Еще для меня сейчас абсолютно неразгаданная красота — «Сьераневада» Кристи Пую. В этом трехчасовом фильме ровно ничего не происходит — но происходит так много чего-то. Пую снимает начало просто на улице — какой-то никакой кадр, ни один уважающий себя игровик не позволил бы себе такого неважного кадра. А потом все остальное действие происходит просто в квартире, где люди собрались на поминки и ждут, когда прибудет поп, чтобы освятить еду и сказать какие-то слова. А поп застрял в пробке, и люди ведут разговоры. Это офигительно красивое кино. Там нет цветочков, текущей воды, дождя, дерева, ничего. Но для меня тут — гармония, точный ритм.

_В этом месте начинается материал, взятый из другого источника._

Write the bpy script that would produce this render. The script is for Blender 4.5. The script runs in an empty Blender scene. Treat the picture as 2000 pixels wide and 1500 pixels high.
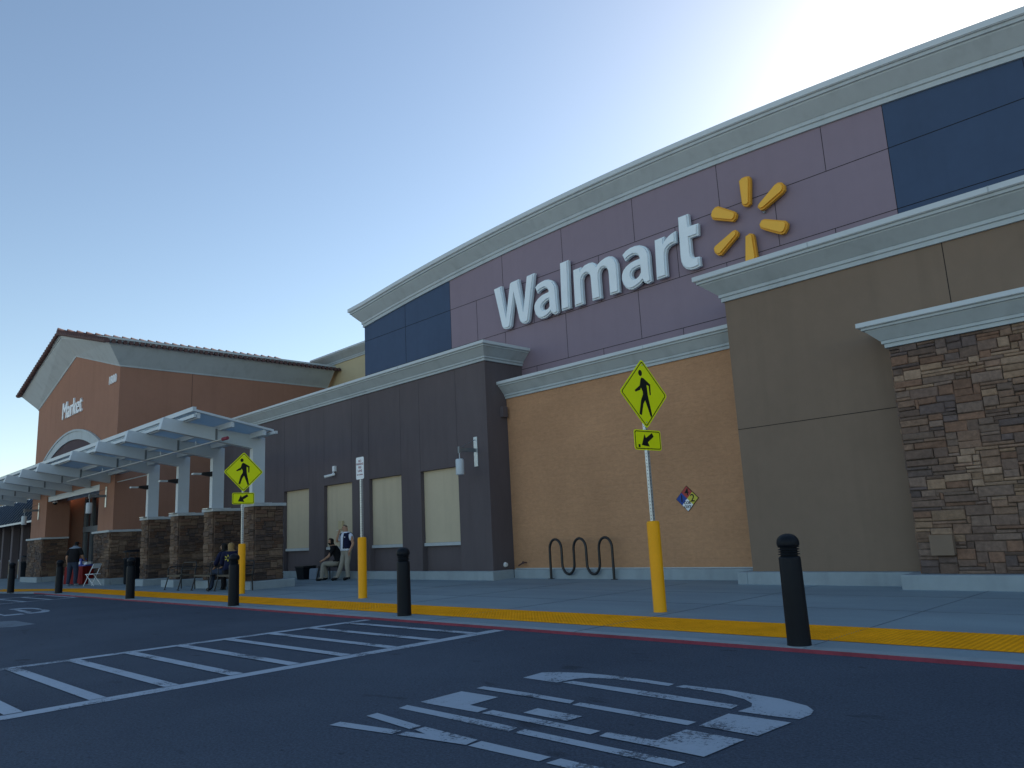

Слово «ритм» я очень почитаю, и для меня это одно из самых важных. Потому что искусство — это ритм. Это знание необходимо студентам, потому что у некоторых чувство ритма природное, а у других его совсем нет. И они совершенно не понимают, что с этим делать. Пространство может быть совершенно разрушено, но в нем должен существовать этот божественный ритм. И тогда можно говорить о красоте.

Фото: Геннадий Авраменко
Фото: Геннадий Авраменко

Ɔ. А в русском кино?

Руслан Федотов снял потрясающее кино, его скоро покажут на фестивалях. Он выпускник Московской школы нового кино, но над этим фильмом я ему помогала работать. Его героиня бомжиха, а это всегда очень сложная съемка, сложная в том, чтобы не снять тривиальное кино про несчастного человека. Женщина лет пятидесяти со спины выглядит как девочка, балеринка, статуэточка, и в ней столько жизни, сколько нет в людях, живущих более благополучно, хотя несложно быть благополучнее ее. И Руслан снимает кино про какое-то счастье, которое вовсе не зависит от условий твоего существования. Она себе забила чердак, чтобы ночевать там, а жители, узнав, что там ночуют бомжи, закрыли его решетками и ключами. Она худенькая, и вот они приходят с Русланом со съемок, и она видит, что замок висит. И она раздевается почти полностью, до белья, чтобы пролезть сквозь прутья. Она пролезает, но света нет. Она боится без света и пытается, балансируя на одной ноге — там высокий потолок — поправить лампочку. И шепчет: «Ну, бог! Бог, ну включи свет, бог, ну включи, бог, свет!» И свет зажигается. Это самое поразительное. Такие вещи случаются только с людьми с камерой, которые правильно идут и правильно умеют наблюдать... Руслан долго не мог закончить фильм, и тут оказалось, что героиню вши одолели, она прям чешется, ей нехорошо, и она уже отказывается сниматься, раздражена очень сильно. Я вспомнила, что эпидстанции похожи на камеры Освенцима в своей чистоте плиточно-мраморной, абсолютной, где голый человек, и его начинают обрабатывать. А она чувствительная, и я говорю: это может быть точкой. И вот там чудесный эпизод в конце, где она заходит в эпидстанцию и отдает санитарке своих мишек, с которыми не расстается. Она не идиотка, не больная, а это какие-то очень тонкие душевные отношения, желание тепла, она прямо такая Джульетта Мазина из ранних фильмов Феллини. Санитарка этих мишек за ушки в дезинфекционной камере крепит, они там висят, а потом уже ее саму в камеру запускают, и вот он снимает на общем плане, как она сначала до трусиков и лифчика раздевается, и пока не включили душ — дрожит, прижавшись к стене. А она больная, простужена, и говорит: «Боже, как холодно, как мне холодно, как я хочу, чтобы мне было тепло». И это почти уже обнаженное тело. А потом начинает литься вода, она встает под душ и начинает петь незамысловатую советскую песенку… Такой крутой эпизод! Красота может возникнуть из самого сомнительного теста.Ɔ.